**DATASET SECTION:**
-- Start --
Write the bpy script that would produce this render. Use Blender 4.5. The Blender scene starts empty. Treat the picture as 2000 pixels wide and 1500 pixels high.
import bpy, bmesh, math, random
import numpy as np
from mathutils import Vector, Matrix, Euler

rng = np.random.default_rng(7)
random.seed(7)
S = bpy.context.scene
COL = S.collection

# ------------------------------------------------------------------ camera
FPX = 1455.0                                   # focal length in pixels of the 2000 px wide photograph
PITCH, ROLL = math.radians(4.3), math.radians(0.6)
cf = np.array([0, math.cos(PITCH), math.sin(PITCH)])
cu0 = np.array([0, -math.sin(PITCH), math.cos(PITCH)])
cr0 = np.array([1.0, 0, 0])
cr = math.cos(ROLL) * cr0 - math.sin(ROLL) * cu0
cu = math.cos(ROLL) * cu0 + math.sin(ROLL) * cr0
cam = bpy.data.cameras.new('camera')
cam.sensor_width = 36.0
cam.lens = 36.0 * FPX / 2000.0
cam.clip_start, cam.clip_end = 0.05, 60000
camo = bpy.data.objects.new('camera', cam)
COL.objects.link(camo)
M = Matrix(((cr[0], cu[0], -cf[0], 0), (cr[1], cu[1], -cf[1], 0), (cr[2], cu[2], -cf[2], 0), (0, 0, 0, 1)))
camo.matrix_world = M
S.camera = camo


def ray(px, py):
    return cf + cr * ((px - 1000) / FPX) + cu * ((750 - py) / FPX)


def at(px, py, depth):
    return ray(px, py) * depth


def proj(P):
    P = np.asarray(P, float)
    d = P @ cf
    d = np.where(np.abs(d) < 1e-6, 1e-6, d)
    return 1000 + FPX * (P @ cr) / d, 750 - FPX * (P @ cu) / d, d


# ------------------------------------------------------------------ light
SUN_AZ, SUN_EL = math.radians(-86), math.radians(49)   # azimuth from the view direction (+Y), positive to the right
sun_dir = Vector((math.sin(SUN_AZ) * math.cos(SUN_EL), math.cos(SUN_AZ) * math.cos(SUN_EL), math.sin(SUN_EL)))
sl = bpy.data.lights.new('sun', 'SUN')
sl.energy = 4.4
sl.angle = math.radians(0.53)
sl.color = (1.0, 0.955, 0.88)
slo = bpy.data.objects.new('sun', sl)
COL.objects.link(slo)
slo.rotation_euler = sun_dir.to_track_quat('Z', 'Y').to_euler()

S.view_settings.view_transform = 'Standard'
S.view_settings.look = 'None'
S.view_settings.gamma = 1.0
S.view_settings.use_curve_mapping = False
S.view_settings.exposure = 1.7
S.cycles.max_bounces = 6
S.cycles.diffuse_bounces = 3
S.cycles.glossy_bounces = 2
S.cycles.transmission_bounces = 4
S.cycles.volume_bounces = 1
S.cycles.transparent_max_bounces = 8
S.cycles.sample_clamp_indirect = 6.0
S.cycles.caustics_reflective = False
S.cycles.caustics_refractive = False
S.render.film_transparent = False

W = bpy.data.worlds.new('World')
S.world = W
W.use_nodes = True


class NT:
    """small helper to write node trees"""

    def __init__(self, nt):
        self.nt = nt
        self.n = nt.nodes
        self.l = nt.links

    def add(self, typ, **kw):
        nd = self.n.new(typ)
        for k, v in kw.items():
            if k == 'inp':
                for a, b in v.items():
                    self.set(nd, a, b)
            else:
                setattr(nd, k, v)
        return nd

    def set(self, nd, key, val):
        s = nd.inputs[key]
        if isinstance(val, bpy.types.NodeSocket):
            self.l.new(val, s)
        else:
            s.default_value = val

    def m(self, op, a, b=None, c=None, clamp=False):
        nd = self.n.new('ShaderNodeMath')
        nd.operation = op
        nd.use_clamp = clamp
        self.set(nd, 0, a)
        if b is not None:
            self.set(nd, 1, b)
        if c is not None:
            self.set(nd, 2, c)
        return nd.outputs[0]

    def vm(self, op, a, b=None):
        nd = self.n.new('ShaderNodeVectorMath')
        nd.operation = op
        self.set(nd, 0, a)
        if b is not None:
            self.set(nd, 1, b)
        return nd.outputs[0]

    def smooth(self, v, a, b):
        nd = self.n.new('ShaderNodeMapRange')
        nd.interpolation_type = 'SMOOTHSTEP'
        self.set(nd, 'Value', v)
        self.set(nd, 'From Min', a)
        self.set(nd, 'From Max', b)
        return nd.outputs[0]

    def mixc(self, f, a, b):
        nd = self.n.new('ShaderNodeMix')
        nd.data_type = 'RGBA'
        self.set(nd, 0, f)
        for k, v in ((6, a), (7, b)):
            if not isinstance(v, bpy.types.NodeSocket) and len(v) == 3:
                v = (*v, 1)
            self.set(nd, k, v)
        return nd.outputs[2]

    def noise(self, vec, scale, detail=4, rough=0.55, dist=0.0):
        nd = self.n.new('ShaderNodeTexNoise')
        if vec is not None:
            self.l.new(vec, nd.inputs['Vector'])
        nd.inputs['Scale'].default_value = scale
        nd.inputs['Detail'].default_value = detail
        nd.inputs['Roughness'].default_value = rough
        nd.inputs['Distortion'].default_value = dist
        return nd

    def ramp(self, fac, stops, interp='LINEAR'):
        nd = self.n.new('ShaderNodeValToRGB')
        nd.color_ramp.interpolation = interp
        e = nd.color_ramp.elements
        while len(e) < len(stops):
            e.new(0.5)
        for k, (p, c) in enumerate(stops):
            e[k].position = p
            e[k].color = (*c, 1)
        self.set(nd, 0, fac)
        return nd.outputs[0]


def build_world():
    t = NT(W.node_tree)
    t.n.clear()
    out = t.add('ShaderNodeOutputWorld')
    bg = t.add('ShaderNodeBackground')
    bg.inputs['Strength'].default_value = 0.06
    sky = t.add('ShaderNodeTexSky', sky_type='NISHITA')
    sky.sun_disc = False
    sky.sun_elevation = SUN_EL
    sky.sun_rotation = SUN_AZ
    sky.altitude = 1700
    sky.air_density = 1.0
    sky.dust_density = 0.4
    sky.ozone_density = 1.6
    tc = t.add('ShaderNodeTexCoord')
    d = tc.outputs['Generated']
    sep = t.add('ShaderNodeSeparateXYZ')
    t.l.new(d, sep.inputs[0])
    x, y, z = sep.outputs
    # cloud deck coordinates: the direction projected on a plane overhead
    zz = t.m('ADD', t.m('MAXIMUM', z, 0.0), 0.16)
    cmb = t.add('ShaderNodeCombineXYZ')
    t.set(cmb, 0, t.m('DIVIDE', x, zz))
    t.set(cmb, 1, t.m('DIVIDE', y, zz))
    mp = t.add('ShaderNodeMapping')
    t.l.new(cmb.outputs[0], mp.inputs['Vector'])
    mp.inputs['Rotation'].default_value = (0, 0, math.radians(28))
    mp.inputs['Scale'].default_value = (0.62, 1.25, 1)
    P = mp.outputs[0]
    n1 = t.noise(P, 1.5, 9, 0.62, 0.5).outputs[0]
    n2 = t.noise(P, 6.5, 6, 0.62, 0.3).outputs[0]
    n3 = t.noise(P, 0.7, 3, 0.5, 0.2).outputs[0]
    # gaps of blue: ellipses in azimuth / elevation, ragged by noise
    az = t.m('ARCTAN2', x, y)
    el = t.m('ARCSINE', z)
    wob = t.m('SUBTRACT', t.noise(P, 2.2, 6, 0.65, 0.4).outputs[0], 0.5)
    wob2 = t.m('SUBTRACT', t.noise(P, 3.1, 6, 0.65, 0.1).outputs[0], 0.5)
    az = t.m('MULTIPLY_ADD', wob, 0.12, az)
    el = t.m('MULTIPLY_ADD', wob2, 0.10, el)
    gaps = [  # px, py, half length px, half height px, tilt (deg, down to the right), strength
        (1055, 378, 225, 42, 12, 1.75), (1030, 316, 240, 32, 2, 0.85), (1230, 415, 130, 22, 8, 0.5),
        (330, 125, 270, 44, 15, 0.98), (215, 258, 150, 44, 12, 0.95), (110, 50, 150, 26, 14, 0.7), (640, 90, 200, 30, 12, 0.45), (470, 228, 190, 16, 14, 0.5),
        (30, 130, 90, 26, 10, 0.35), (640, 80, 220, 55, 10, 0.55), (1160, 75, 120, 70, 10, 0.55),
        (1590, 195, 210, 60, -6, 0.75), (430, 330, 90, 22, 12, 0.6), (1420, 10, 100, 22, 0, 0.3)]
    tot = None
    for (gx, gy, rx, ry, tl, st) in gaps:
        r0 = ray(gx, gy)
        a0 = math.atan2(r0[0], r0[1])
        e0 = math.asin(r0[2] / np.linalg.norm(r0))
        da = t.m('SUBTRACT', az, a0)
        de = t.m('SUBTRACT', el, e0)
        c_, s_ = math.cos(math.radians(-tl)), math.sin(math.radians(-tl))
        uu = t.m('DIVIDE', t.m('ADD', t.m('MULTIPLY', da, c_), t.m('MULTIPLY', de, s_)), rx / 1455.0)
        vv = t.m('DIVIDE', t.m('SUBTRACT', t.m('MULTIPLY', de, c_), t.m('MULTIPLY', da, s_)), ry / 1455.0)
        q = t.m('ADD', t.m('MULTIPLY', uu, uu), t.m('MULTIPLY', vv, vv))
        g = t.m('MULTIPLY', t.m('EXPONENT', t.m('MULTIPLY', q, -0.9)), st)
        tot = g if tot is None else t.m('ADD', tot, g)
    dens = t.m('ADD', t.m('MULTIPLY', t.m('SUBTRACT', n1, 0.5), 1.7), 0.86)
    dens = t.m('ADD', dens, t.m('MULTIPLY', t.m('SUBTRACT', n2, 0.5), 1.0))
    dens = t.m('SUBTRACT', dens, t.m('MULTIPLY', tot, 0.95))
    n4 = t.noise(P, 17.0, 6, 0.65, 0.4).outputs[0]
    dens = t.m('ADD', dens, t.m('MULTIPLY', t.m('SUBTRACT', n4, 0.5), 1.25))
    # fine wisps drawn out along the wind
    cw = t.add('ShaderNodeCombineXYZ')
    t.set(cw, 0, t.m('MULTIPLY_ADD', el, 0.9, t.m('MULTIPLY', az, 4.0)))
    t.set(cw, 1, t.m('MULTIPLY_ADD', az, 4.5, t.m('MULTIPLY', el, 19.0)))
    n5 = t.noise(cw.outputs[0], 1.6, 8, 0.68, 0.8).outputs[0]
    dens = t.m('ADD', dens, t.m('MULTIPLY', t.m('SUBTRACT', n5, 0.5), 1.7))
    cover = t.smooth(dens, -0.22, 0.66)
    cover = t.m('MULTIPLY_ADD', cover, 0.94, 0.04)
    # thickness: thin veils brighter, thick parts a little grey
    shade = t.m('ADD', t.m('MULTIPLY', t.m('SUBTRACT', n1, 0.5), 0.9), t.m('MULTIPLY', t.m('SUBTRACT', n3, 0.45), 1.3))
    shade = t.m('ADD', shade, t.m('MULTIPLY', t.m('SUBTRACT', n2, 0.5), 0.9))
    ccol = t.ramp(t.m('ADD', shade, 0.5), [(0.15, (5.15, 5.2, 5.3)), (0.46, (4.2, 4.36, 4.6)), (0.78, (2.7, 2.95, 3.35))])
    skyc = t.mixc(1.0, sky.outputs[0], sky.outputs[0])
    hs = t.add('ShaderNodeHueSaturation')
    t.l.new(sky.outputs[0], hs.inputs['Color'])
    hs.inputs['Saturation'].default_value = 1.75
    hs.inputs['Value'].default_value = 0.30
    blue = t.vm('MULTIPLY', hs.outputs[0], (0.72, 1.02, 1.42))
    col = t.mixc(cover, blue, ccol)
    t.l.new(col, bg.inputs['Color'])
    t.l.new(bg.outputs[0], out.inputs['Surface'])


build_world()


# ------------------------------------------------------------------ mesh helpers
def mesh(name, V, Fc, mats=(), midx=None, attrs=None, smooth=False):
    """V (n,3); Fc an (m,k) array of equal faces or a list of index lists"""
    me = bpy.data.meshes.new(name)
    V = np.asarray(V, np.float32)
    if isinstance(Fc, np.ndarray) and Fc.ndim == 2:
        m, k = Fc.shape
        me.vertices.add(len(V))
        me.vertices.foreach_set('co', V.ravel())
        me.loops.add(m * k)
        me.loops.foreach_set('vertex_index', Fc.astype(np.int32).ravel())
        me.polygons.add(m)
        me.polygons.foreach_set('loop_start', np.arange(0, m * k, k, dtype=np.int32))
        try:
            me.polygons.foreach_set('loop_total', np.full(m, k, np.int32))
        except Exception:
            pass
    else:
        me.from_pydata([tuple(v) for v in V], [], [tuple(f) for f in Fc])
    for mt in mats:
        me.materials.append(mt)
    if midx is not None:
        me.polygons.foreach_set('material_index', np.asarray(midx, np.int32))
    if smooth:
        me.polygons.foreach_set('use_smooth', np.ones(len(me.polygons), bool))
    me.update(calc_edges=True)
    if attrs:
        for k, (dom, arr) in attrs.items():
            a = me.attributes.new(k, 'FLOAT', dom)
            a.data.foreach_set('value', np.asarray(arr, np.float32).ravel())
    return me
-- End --
**INSTRUCTIONS FOR THE TASK:** Copy out the listing above, line by line and exactly, from its first line to the line holding "COL = S.collection", inclusive.

**ANSWER TO THIS PROBLEM:**
Write the bpy script that would produce this render. Use Blender 4.5. The Blender scene starts empty. Treat the picture as 2000 pixels wide and 1500 pixels high.
import bpy, bmesh, math, random
import numpy as np
from mathutils import Vector, Matrix, Euler

rng = np.random.default_rng(7)
random.seed(7)
S = bpy.context.scene
COL = S.collection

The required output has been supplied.